“The hand placed above the gates of the Alhambra, upon the Sultan’s seal, and upon the stamps, symbolises the spiritual and temporal power which protects the good and the faithful and punishes their adversaries.”
[Illustration: Stamp, “Korea”, 5 Poon]
This stamp is from Corea, the Land of the Morning Calm. In the corners are the plum blossom, the royal flower of the present dynasty which has existed over 500 years. In the four corners of the central square are letters taken from the original alphabet of all languages and representing the four spirits that stand at the four corners of the earth and support it on their shoulders. The central device is an ancient Chinese symbol which represents the dual principle in nature, the male and the female, the beginning and the end, the union of all opposite forces, of which the highest product is man. This symbol pervades all oriental art and thought.

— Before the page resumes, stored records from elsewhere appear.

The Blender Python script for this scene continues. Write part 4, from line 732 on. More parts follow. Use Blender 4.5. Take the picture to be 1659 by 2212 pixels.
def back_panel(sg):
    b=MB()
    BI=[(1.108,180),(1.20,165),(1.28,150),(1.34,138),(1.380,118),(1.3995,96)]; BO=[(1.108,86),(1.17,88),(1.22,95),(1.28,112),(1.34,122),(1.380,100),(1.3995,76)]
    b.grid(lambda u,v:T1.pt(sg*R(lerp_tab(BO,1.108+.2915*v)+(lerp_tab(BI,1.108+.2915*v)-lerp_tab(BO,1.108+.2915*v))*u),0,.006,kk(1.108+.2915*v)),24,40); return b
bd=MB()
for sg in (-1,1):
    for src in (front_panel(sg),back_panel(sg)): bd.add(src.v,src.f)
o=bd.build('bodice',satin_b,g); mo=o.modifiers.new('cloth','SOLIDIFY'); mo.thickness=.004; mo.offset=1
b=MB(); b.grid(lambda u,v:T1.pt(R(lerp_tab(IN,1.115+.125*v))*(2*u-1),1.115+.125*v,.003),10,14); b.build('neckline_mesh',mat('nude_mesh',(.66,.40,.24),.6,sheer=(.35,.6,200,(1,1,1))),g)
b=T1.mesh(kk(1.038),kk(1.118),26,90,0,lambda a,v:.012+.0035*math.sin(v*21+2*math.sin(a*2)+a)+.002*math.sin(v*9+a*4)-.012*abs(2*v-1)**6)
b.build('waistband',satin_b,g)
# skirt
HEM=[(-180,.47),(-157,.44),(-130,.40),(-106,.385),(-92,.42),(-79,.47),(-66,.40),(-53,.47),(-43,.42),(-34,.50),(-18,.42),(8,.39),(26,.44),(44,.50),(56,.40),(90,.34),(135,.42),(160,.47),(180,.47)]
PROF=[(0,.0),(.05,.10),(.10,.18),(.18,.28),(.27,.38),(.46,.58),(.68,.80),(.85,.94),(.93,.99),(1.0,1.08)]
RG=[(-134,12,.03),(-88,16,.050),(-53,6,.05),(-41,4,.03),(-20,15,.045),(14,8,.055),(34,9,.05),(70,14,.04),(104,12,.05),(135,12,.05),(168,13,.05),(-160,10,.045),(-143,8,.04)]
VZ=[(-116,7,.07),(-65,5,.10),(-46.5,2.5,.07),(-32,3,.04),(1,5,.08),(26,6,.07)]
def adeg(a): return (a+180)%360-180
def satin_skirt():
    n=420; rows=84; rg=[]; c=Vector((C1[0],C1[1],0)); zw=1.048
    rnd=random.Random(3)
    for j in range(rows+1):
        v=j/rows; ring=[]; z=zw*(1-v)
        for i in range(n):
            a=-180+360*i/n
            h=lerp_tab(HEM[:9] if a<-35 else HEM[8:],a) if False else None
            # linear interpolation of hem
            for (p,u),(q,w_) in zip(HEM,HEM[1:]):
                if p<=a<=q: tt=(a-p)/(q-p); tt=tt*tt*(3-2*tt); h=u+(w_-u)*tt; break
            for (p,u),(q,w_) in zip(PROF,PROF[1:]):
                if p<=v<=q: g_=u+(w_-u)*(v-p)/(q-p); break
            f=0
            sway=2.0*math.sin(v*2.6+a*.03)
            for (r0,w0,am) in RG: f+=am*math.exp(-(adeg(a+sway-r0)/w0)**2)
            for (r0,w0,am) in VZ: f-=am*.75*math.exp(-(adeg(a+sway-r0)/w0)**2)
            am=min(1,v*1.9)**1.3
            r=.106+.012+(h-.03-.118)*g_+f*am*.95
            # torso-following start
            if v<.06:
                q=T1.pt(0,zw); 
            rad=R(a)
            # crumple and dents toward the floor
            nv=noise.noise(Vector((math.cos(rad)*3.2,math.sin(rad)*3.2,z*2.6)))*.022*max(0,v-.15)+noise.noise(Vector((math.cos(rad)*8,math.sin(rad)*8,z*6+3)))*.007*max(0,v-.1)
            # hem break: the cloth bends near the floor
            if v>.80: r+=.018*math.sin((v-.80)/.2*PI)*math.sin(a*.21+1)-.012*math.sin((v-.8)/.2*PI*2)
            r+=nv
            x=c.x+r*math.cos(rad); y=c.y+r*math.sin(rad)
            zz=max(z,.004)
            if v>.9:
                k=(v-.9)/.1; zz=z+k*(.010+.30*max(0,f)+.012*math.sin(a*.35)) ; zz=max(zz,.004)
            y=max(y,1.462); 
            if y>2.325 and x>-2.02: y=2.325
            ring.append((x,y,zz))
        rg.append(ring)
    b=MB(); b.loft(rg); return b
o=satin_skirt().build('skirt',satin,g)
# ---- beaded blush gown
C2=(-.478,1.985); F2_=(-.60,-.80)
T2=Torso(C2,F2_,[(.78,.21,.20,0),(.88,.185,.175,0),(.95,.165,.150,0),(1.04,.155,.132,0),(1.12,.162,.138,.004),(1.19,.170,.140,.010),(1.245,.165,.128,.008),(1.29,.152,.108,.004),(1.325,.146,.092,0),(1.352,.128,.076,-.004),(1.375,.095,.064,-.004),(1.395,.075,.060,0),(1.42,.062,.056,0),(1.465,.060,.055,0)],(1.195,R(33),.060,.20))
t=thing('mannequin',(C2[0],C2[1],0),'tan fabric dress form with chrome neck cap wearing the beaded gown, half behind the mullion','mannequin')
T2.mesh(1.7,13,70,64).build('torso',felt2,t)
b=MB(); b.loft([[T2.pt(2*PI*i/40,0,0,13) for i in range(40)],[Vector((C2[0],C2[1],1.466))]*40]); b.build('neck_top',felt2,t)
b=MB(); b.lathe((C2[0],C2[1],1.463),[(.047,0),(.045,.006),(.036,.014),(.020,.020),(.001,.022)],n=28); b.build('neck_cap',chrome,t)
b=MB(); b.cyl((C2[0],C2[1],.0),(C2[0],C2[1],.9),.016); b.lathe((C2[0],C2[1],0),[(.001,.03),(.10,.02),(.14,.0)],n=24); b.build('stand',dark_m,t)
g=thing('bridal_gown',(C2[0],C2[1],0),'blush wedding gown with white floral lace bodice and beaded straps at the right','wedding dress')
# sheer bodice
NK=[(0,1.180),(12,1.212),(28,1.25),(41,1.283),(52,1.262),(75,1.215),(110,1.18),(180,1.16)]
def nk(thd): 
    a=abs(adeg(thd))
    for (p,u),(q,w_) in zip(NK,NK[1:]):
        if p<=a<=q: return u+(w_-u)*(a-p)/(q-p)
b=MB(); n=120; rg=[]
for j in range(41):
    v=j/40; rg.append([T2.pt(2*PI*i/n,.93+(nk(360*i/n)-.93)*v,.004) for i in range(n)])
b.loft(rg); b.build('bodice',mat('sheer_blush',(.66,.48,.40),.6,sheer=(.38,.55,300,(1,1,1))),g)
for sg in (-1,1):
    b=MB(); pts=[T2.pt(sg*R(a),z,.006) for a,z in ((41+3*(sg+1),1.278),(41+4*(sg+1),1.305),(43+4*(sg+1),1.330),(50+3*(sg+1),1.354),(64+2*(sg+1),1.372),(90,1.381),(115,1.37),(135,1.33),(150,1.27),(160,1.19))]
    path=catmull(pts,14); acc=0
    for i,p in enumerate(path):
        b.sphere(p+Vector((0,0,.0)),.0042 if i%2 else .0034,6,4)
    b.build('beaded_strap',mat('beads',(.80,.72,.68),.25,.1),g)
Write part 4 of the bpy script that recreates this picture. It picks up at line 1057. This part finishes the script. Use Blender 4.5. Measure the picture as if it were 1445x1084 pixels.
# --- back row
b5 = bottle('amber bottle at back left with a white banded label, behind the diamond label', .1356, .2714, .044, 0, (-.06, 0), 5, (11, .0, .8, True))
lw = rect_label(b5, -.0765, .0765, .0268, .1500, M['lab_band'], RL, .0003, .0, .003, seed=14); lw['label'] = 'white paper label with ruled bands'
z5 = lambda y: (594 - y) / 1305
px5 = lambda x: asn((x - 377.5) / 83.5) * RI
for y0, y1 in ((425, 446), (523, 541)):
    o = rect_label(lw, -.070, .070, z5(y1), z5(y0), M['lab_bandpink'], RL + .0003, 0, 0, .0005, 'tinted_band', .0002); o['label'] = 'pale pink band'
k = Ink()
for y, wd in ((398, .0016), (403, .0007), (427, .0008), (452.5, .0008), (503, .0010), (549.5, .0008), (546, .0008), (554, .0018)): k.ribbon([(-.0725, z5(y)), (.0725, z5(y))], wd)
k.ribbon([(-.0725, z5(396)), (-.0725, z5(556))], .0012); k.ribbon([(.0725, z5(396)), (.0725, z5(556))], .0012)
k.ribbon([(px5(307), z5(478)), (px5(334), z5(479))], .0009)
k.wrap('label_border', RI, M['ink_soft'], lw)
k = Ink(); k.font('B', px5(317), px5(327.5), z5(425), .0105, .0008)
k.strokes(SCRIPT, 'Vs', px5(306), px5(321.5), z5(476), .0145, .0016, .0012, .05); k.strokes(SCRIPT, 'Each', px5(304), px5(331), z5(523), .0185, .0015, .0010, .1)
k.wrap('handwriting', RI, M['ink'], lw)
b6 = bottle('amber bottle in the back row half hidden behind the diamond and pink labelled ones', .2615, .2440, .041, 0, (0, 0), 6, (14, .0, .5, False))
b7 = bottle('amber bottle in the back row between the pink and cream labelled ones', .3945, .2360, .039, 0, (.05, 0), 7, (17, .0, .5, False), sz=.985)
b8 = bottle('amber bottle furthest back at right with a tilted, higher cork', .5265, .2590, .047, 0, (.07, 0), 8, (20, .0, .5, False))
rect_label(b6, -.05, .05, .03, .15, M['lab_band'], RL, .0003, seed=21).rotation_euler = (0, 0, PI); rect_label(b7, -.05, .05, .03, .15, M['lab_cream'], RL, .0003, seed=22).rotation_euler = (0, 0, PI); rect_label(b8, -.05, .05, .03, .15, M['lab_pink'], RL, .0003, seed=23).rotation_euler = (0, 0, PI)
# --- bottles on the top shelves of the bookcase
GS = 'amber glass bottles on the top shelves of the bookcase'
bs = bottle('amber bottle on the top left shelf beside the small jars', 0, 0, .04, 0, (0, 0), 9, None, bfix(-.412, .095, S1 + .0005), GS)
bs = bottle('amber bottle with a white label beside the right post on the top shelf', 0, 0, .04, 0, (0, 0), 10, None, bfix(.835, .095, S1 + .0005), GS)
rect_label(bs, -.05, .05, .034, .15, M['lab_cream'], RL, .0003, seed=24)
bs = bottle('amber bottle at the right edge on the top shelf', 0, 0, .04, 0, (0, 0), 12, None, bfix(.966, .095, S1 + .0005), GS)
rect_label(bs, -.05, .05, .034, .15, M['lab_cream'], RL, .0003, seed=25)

Those of you who have seen Vedder’s illustrations of the Rubaiyat of Omar Khayyam will remember the ever recurring swirl which “represents the gradual concentration of the elements that combine to form life; the sudden pause through the reverse of the movement that marks the instant of life, and then the gradual, ever-widening dispersion again of these elements into space.” The swirl is only another form of the Chinese symbol.
A postage stamp is a tiny thing but it holds in its pictured space thoughts that embrace the beginning and the end of things, life, death and—we know not what.